Heating of the molecular gas in the massive outflow of the local ultraluminous-infrared and radio-loud galaxy 4C12.50

Abstract

We present a comparison of the molecular gas properties in the outflow vs. in the ambient medium of the local prototype radio-loud and ultraluminous-infrared galaxy 4C12.50 (IRAS13451+1232), using new data from the IRAM Plateau de Bure interferometer and 30m telescope, and the Herschel space telescope. Previous H2 (0-0) S(1) and S(2) observations with the Spitzer space telescope had indicated that the warm (~400K) molecular gas in 4C12.50 is made up of a 1.4(+-0.2)x108 Msun ambient reservoir and a 5.2(+-1.7)x107 Msun outflow. The new CO(1-0) data cube indicates that the corresponding cold (25K) H2 gas mass is 1.0(+-0.1)x1010 Msun for the ambient medium and <1.3x108 Msun for the outflow, when using a CO-intensity-to-H2-mass conversion factor alpha of 0.8 Msun /(K km/s pc2). The combined mass outflow rate is high, 230-800 Msun/yr, but the amount of gas that could escape the galaxy is low. A potential inflow of gas from a 3.3(+-0.3)x108 Msun tidal tail could moderate any mass loss. The mass ratio of warm-to-cold molecular gas is >= 30 times higher in the outflow than in the ambient medium, indicating that a non-negligible fraction of the accelerated gas is heated to temperatures at which star formation is inefficient.

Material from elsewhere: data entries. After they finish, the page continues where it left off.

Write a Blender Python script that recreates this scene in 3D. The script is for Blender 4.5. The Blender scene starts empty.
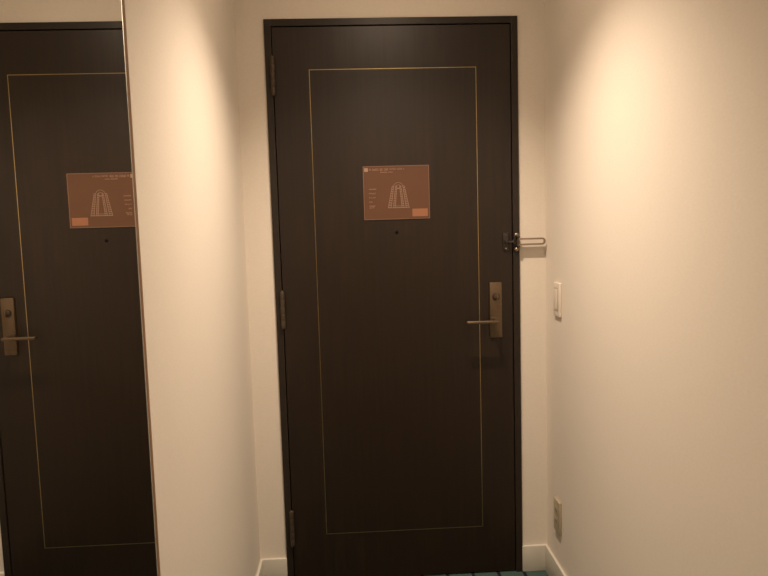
import bpy, bmesh, math
from mathutils import Matrix, Vector
S = bpy.context.scene
COL = S.collection

# ------------------------------------------------------------------ camera
cam_d = bpy.data.cameras.new('camera')
cam = bpy.data.objects.new('camera', cam_d); COL.objects.link(cam)
Rm = ((0.99836274, 0.04679638, 0.03289296),
      (-0.04961718, 0.99461936, 0.09094209),
      (-0.02846022, -0.09242525, 0.99531281))      # columns: right, forward, up
cam.matrix_world = Matrix(((Rm[0][0], Rm[0][2], -Rm[0][1], -0.16887),
                           (Rm[1][0], Rm[1][2], -Rm[1][1], -2.43481),
                           (Rm[2][0], Rm[2][2], -Rm[2][1], 1.35506),
                           (0, 0, 0, 1)))
cam_d.sensor_width = 36; cam_d.lens = 659.914 * 36 / 768
cam_d.clip_start = 0.02
S.camera = cam

# ------------------------------------------------------------------ world and exposure
w = bpy.data.worlds.new('world'); S.world = w; w.use_nodes = True
w.node_tree.nodes['Background'].inputs[0].default_value = (1, .8, .6, 1)
w.node_tree.nodes['Background'].inputs[1].default_value = 0.02
S.view_settings.view_transform = 'Standard'; S.view_settings.look = 'None'
S.view_settings.gamma = 1; S.view_settings.use_curve_mapping = False
S.view_settings.exposure = 0.05

XR, XL = 0.5561, -0.5574          # side walls
CEIL = 2.362
YB = 0.008                         # face of the wall with the door
YEND = -7.0

# x, y, beam watts, beam angle, glow of the frosted lens, which
LAMPS = [(0.0, -0.665, 143, 117, 158, 'near'), (0.16, -3.3, 56, 112, 620, 'far')]

# ------------------------------------------------------------------ helpers
def mat(name, col, rough=.6, metal=0, spec=.5, coat=0, coat_rough=.1):
    m = bpy.data.materials.new(name); m.use_nodes = True
    b = m.node_tree.nodes['Principled BSDF']
    b.inputs['Base Color'].default_value = (*col, 1)
    b.inputs['Roughness'].default_value = rough
    b.inputs['Metallic'].default_value = metal
    b.inputs['Specular IOR Level'].default_value = spec
    b.inputs['Coat Weight'].default_value = coat
    b.inputs['Coat Roughness'].default_value = coat_rough
    return m, b, m.node_tree

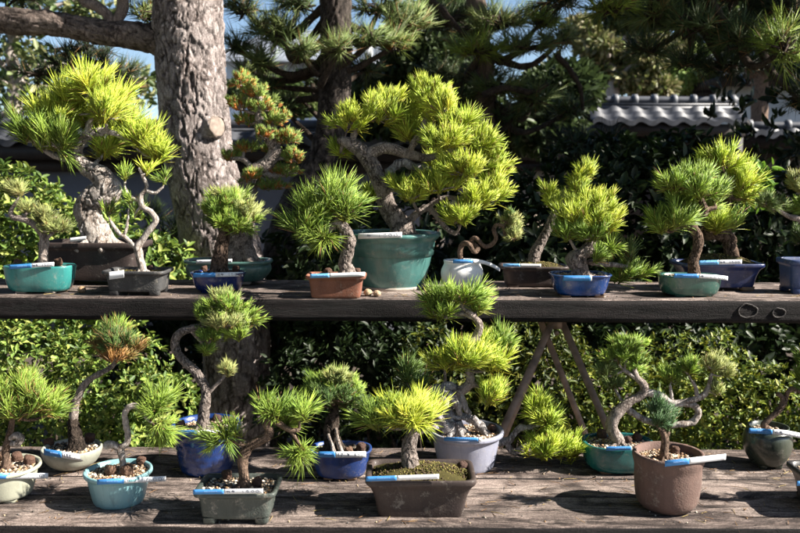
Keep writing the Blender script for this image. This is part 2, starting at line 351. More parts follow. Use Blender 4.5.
def build_soil(root, d, kind, dens=1., dome=.0):
    mb = MB(); K = 40; cols = SOILC[kind]; V = [];k0 = d['fr']-.10
    for i, f in enumerate((1,.8,.55,.25,.01)):
        for x, y in sell(d['n'], K, d['a']*k0*f, d['b']*k0*f):
            z = d['zsoil']+dome*(1-f*f)*d['h']+.0015*noise.noise(Vector((x*90, y*90, 3)))
            V.append((d['c'][0]+x, d['c'][1]+y, z))
    Q = [(i*K+k, i*K+(k+1)%K, (i+1)*K+(k+1)%K, (i+1)*K+k) for i in range(4) for k in range(K)]
    mb.add(V, Q, col=np.array(cols[1])*.4)
    area = d['a']*d['b']*3.14; ps = .0019 if kind == 'moss' else .0029; cnt = int(min(1300 if kind == 'moss' else 820, area/(ps*ps*2.6))*dens)
    for _ in range(cnt):
        x, y = inpot(d, 1.0); u = math.hypot((x-d['c'][0])/d['a'], (y-d['c'][1])/d['b'])
        r = ps*random.choice((.5,.7,.8,1,1.35))*random.uniform(.8,1.1); col = np.array(random.choice(cols))*random.uniform(.75,1.2)
        pebble(mb, (x, y, d['zsoil']+dome*max(0,1-u*u)*d['h']+r*.25), r, np.clip(col,0,.85))
    return mb.build('soil', M_SOIL, root, smooth=False)
# simple stroke font for the handwriting on the tags (x 0..1, y 0..1)
GL = {'0':[[(.2,.2),(.2,.8),(.5,1),(.8,.8),(.8,.2),(.5,0),(.2,.2)]], '1':[[(.5,1),(.5,0)]], '2':[[(.2,.8),(.5,1),(.8,.75),(.2,0),(.85,0)]],
 '5':[[(.8,1),(.25,1),(.22,.55),(.7,.6),(.8,.25),(.5,0),(.2,.1)]], '8':[[(.5,.5),(.25,.75),(.5,1),(.75,.75),(.5,.5),(.2,.2),(.5,0),(.8,.2),(.5,.5)]],
 '3':[[(.2,.9),(.6,1),(.7,.7),(.4,.55),(.75,.35),(.6,0),(.2,.1)]], '/':[[(.2,0),(.8,1)]], ' ':[],
 'n':[[(.3,1),(.15,.7)],[(.3,.85),(.9,.85)],[(.3,.85),(.3,.45)],[(.3,.62),(.8,.62)],[(.05,.4),(.95,.4)],[(.55,.85),(.55,0)]],
 'm':[[(.05,.7),(.45,.7)],[(.25,1),(.25,0)],[(.25,.6),(.05,.25)],[(.6,.9),(.5,.5)],[(.75,.9),(.95,.5)],[(.7,.5),(.55,.1),(.9,.12)]],
 'y':[[(.1,1),(.5,.5)],[(.9,1),(.5,.5)],[(.5,.5),(.5,0)],[(.2,.45),(.8,.45)],[(.2,.25),(.8,.25)]]}
def build_tag(root, d, x0, x1, y0, y1, hpx, blue=.4, text='mn y1500', curl=0, bm=0, lift=.0022, straight=False, yb=None):
    """a paper label stuck round the front of the rim; pixels give its ends"""
    c = d['c']; s = d['s']; K = 28; ext = x1 > d['cx']+d['wt']/2+2
    def pos(u, v):
        px = x0+(x1-x0)*u; X = P(px, y0, d['Y']-d['b'])[0]; q = (X-c[0])/(d['a']*1.0); lim = .62 if ext else .97
        qc = max(-lim, min(lim, q)); y = -d['b']*(1-abs(qc)**d['n'])**(1/d['n'])
        if q > lim: sl = .75*(q-lim); y += d['b']*sl
        if straight: y = -d['b']
        Y = c[1]+y-lift; row = y0+(y1-y0)*u+curl*max(0,u-.45)**2
        p = P(px, row, Y); top = p[2]; hh = hpx*.94*s; return np.array([p[0], Y-(1-v)*0.0005, top-hh*(1-v)])
    mb = MB()
    for (ua, ub, m) in ((0, blue, bm), (blue, 1, 1)):
        n = max(2, int(K*(ub-ua))); V = []
        for i in range(n+1):
            u = ua+(ub-ua)*i/n
            for v in (0,1):
                p = pos(u, v); V += [p, p+np.array([0,.0003,0])]
        Q = []
        for i in range(n):
            b = i*4; Q += [(b,b+4,b+6,b+2),(b+1,b+3,b+7,b+5),(b+2,b+6,b+7,b+3),(b,b+1,b+5,b+4)]
        e = n*4; Q += [(0,2,3,1),(e,e+1,e+3,e+2)]; mb.add(V, Q, m=m)
    t = mb.build('price_tag', [M_TAGB if bm == 0 else M_TAGS, M_TAGW][:2] if bm == 0 else [M_TAGS, M_TAGW, M_TAGS], root, smooth=False)
    def strokes(us, segs, w):
        b2 = MB()
        for pts in segs:
            for (ax,ay),(bx,by_) in zip(pts[:-1], pts[1:]):
                A, B = pos(us(ax), ay), pos(us(bx), by_); dd = unit(B-A); pn = np.array([-dd[2],0,dd[0]])*w; o = np.array([0,-.0004,0]); e = dd*w*.5
                b2.add([A-e-pn+o,B+e-pn+o,B+e+pn+o,A-e+pn+o,A-e-pn+o*.4,B+e-pn+o*.4,B+e+pn+o*.4,A-e+pn+o*.4], [(0,1,2,3),(4,7,6,5),(0,4,5,1),(3,2,6,7),(1,5,6,2),(0,3,7,4)])
        return b2
    if text:
        segs = []; cw = (1-blue)*.86/max(len(text),6)
        for i, ch in enumerate(text):
            ox = blue+(1-blue)*.07+i*cw
            for pl in GL[ch]: segs.append([(ox+cw*.85*x+random.uniform(-.02,.02)*cw, .2+.58*y+random.uniform(-.03,.03)) for x, y in pl])
        strokes(lambda q: q, segs, .00012+hpx*s*.016).build('handwriting', M_INK, t, smooth=False)
    segs = []; x = blue*.36
    while x < blue*.78: segs.append([(x,.55),(x+blue*.035,.55)]); segs.append([(x+.01*blue,.42),(x+.01*blue,.66)]); x += blue*.055
    if segs: strokes(lambda q: q, segs, hpx*s*.022).build('printed_line', M_WPRINT, t, smooth=False)
    return t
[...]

This conclusion is robust against the use of different alpha factor values, and/or different warm gas tracers (H2 vs. H2 plus CO): with the CO-probed gas mass being at least 40 times lower at 400K than at 25K, the total warm-to-cold mass ratio is always lower in the ambient gas than in the entrained gas. Heating of the molecular gas could facilitate the detection of new outflows in distant galaxies by enhancing their emission in intermediate rotational number CO lines.